Given problem:
Print the listing as it stands, omitting all images.

Given data:
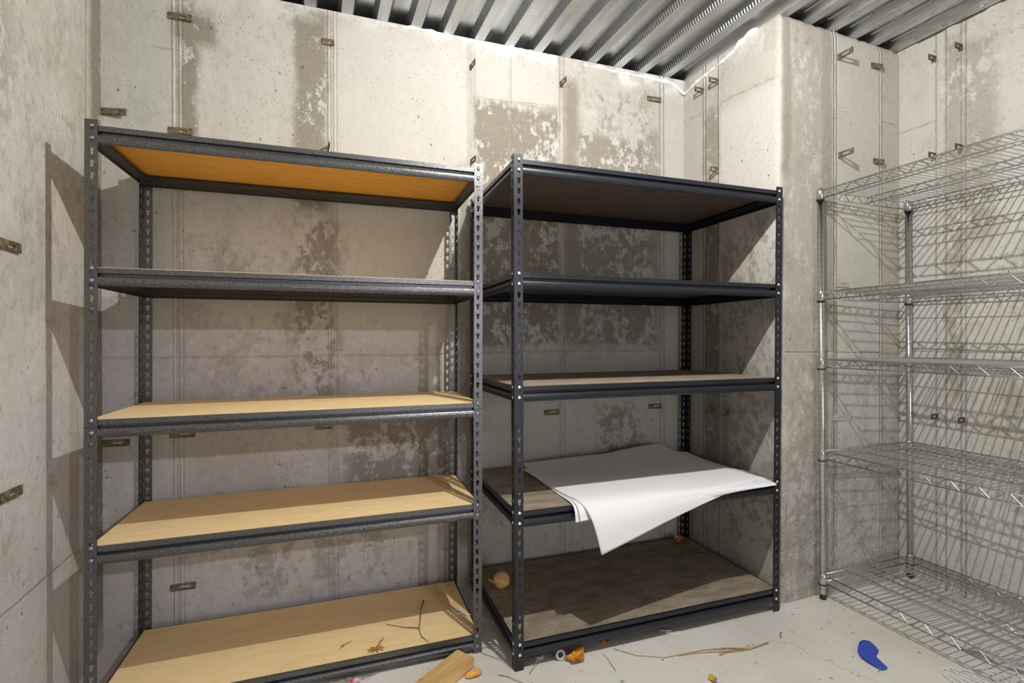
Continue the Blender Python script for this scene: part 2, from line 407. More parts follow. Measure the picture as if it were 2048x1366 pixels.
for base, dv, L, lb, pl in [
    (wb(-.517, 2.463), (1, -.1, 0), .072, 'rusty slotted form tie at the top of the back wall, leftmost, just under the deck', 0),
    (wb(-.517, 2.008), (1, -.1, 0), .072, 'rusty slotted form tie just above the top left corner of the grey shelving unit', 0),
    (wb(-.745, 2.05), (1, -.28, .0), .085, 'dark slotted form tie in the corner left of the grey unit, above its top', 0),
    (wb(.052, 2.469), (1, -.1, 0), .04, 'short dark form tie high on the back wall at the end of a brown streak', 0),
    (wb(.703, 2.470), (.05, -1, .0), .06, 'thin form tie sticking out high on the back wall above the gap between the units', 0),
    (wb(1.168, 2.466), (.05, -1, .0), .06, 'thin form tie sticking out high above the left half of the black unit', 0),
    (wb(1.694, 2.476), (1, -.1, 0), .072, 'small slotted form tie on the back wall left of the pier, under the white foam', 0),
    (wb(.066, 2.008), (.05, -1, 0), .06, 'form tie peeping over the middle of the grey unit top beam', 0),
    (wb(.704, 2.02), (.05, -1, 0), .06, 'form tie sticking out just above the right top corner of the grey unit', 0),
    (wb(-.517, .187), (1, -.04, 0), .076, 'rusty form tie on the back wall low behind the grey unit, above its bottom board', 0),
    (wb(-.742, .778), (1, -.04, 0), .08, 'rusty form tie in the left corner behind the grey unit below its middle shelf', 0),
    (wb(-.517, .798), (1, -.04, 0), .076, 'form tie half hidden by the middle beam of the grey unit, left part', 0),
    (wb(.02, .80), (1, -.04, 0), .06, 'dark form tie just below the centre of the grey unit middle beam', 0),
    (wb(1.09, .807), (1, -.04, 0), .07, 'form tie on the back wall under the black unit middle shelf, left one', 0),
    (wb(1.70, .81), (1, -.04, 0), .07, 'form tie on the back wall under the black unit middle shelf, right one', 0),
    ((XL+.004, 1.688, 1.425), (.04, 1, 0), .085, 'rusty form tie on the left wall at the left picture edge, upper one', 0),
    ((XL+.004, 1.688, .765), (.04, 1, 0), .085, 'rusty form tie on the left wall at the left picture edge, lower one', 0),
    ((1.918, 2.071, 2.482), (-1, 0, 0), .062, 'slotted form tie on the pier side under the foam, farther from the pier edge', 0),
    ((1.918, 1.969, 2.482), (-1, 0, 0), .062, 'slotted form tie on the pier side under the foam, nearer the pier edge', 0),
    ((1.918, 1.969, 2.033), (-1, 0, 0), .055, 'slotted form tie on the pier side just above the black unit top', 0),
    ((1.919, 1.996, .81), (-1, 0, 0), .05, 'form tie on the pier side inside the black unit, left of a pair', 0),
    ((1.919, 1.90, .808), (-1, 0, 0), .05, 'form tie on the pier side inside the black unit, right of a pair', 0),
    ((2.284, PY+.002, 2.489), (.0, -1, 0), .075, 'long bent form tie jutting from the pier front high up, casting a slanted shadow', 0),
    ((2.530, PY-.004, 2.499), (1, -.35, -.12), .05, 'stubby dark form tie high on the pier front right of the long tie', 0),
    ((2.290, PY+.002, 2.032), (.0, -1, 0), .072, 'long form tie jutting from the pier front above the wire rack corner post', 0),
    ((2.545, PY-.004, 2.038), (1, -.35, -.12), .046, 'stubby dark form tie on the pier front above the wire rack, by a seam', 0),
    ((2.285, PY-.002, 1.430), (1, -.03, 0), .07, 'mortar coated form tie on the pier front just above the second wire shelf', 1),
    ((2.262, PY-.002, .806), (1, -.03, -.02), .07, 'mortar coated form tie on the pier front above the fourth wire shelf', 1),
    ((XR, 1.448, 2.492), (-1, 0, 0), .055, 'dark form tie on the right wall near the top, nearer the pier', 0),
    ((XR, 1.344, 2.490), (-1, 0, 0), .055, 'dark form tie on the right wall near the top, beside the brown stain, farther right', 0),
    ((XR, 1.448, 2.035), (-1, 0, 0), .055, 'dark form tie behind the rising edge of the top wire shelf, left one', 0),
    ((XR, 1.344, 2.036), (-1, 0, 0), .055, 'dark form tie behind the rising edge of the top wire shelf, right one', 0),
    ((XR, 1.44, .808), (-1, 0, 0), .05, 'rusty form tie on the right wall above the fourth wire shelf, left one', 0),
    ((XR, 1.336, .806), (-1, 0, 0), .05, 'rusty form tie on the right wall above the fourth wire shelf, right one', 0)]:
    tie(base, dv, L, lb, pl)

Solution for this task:
Continue the Blender Python script for this scene: part 2, from line 407. More parts follow. Measure the picture as if it were 2048x1366 pixels.
for base, dv, L, lb, pl in [
    (wb(-.517, 2.463), (1, -.1, 0), .072, 'rusty slotted form tie at the top of the back wall, leftmost, just under the deck', 0),
    (wb(-.517, 2.008), (1, -.1, 0), .072, 'rusty slotted form tie just above the top left corner of the grey shelving unit', 0),
    (wb(-.745, 2.05), (1, -.28, .0), .085, 'dark slotted form tie in the corner left of the grey unit, above its top', 0),
    (wb(.052, 2.469), (1, -.1, 0), .04, 'short dark form tie high on the back wall at the end of a brown streak', 0),
    (wb(.703, 2.470), (.05, -1, .0), .06, 'thin form tie sticking out high on the back wall above the gap between the units', 0),
    (wb(1.168, 2.466), (.05, -1, .0), .06, 'thin form tie sticking out high above the left half of the black unit', 0),
    (wb(1.694, 2.476), (1, -.1, 0), .072, 'small slotted form tie on the back wall left of the pier, under the white foam', 0),
    (wb(.066, 2.008), (.05, -1, 0), .06, 'form tie peeping over the middle of the grey unit top beam', 0),
    (wb(.704, 2.02), (.05, -1, 0), .06, 'form tie sticking out just above the right top corner of the grey unit', 0),
    (wb(-.517, .187), (1, -.04, 0), .076, 'rusty form tie on the back wall low behind the grey unit, above its bottom board', 0),
    (wb(-.742, .778), (1, -.04, 0), .08, 'rusty form tie in the left corner behind the grey unit below its middle shelf', 0),
    (wb(-.517, .798), (1, -.04, 0), .076, 'form tie half hidden by the middle beam of the grey unit, left part', 0),
    (wb(.02, .80), (1, -.04, 0), .06, 'dark form tie just below the centre of the grey unit middle beam', 0),
    (wb(1.09, .807), (1, -.04, 0), .07, 'form tie on the back wall under the black unit middle shelf, left one', 0),
    (wb(1.70, .81), (1, -.04, 0), .07, 'form tie on the back wall under the black unit middle shelf, right one', 0),
    ((XL+.004, 1.688, 1.425), (.04, 1, 0), .085, 'rusty form tie on the left wall at the left picture edge, upper one', 0),
    ((XL+.004, 1.688, .765), (.04, 1, 0), .085, 'rusty form tie on the left wall at the left picture edge, lower one', 0),
    ((1.918, 2.071, 2.482), (-1, 0, 0), .062, 'slotted form tie on the pier side under the foam, farther from the pier edge', 0),
    ((1.918, 1.969, 2.482), (-1, 0, 0), .062, 'slotted form tie on the pier side under the foam, nearer the pier edge', 0),
    ((1.918, 1.969, 2.033), (-1, 0, 0), .055, 'slotted form tie on the pier side just above the black unit top', 0),
    ((1.919, 1.996, .81), (-1, 0, 0), .05, 'form tie on the pier side inside the black unit, left of a pair', 0),
    ((1.919, 1.90, .808), (-1, 0, 0), .05, 'form tie on the pier side inside the black unit, right of a pair', 0),
    ((2.284, PY+.002, 2.489), (.0, -1, 0), .075, 'long bent form tie jutting from the pier front high up, casting a slanted shadow', 0),
    ((2.530, PY-.004, 2.499), (1, -.35, -.12), .05, 'stubby dark form tie high on the pier front right of the long tie', 0),
    ((2.290, PY+.002, 2.032), (.0, -1, 0), .072, 'long form tie jutting from the pier front above the wire rack corner post', 0),
    ((2.545, PY-.004, 2.038), (1, -.35, -.12), .046, 'stubby dark form tie on the pier front above the wire rack, by a seam', 0),
    ((2.285, PY-.002, 1.430), (1, -.03, 0), .07, 'mortar coated form tie on the pier front just above the second wire shelf', 1),
    ((2.262, PY-.002, .806), (1, -.03, -.02), .07, 'mortar coated form tie on the pier front above the fourth wire shelf', 1),
    ((XR, 1.448, 2.492), (-1, 0, 0), .055, 'dark form tie on the right wall near the top, nearer the pier', 0),
    ((XR, 1.344, 2.490), (-1, 0, 0), .055, 'dark form tie on the right wall near the top, beside the brown stain, farther right', 0),
    ((XR, 1.448, 2.035), (-1, 0, 0), .055, 'dark form tie behind the rising edge of the top wire shelf, left one', 0),
    ((XR, 1.344, 2.036), (-1, 0, 0), .055, 'dark form tie behind the rising edge of the top wire shelf, right one', 0),
    ((XR, 1.44, .808), (-1, 0, 0), .05, 'rusty form tie on the right wall above the fourth wire shelf, left one', 0),
    ((XR, 1.336, .806), (-1, 0, 0), .05, 'rusty form tie on the right wall above the fourth wire shelf, right one', 0)]:
    tie(base, dv, L, lb, pl)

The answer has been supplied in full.